Depois a gente aprende. Ri e chora do que fez e pensou. Das coisas que disse, dos impulsos que concretizou, das certezas tão infantis. Afinal, aquele olhar não era de tesão, e sim de petulância. Não lhe faltava tempo, mas lhe excedia a desorganização. O arrependimento pela decisão não foi responsabilidade dos coroas, foi falta de coragem mesmo. Há muitas vantagens quando se mora com os pais. Enfim... aquele não foi seu primeiro amor e também não foi aquele seu primeiro orgasmo.

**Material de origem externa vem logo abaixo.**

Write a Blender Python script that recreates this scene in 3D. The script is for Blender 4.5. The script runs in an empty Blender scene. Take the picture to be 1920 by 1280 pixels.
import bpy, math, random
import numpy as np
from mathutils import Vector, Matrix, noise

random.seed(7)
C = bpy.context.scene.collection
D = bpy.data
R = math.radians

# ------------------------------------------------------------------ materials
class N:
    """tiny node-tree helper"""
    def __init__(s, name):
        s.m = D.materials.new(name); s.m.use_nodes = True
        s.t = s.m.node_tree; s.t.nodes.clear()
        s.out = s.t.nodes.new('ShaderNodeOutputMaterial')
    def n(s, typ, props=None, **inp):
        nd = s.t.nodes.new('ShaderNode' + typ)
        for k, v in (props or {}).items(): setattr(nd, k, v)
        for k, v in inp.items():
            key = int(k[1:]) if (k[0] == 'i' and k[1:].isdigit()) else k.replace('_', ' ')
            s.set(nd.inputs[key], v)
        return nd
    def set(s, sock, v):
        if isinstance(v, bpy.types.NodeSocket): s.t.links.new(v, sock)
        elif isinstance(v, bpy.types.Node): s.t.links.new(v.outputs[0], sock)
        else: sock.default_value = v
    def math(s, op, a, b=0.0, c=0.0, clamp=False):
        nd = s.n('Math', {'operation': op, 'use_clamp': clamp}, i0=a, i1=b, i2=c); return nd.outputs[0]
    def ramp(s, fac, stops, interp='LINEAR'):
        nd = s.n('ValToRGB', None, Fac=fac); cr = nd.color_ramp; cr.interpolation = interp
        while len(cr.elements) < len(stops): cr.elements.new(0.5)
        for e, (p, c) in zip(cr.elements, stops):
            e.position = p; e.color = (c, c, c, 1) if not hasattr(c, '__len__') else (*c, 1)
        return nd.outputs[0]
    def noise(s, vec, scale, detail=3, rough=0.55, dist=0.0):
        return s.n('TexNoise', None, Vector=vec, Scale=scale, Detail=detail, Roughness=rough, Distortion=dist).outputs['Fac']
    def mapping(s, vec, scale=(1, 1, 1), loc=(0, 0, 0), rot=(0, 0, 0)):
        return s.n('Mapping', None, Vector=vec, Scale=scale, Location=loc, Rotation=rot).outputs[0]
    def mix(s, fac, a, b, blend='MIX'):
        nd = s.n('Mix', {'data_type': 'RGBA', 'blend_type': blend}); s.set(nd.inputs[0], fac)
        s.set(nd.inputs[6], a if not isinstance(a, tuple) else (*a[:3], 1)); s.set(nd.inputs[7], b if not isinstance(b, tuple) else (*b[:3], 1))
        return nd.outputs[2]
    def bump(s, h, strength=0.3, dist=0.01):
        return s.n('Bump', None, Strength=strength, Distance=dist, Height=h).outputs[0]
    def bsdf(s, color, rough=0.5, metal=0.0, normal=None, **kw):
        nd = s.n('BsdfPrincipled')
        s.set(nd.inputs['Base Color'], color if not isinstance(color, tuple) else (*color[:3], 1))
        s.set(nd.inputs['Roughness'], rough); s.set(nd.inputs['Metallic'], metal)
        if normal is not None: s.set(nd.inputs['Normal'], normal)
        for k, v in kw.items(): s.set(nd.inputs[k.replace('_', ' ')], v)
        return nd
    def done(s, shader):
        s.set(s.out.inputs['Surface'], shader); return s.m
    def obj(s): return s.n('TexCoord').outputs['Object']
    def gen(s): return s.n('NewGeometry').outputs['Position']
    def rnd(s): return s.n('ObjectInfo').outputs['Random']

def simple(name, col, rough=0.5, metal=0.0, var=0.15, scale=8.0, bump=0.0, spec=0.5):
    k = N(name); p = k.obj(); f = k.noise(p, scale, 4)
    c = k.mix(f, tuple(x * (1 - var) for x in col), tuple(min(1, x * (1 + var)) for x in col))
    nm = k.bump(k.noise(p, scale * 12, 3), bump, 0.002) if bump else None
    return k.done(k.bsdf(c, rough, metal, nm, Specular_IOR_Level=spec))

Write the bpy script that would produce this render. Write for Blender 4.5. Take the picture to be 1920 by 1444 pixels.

Chega de mansinho o momento em que finalmente compreendemos melhor a linguagem universal do olhar e não confundimos mais desejo alheio com simples curiosidade. Ou, ao menos, acertamos mais quando julgamos uma troca de olhares. 

A vida fica mais acomodada, é bem verdade, e é por isso que temos a impressão de que ela fica mais entediante também. Mas essa já é a ilusão da maturidade. É uma clareza muito mal aproveitada pelos que ultrapassam a adolescência com louvor. 

Afinal, que mundo mágico e divertido pode ser esse o de confundir e o de esclarecer os outros só com o olhar? E esse é só um dos temperos deliciosos que adquirimos com os anos.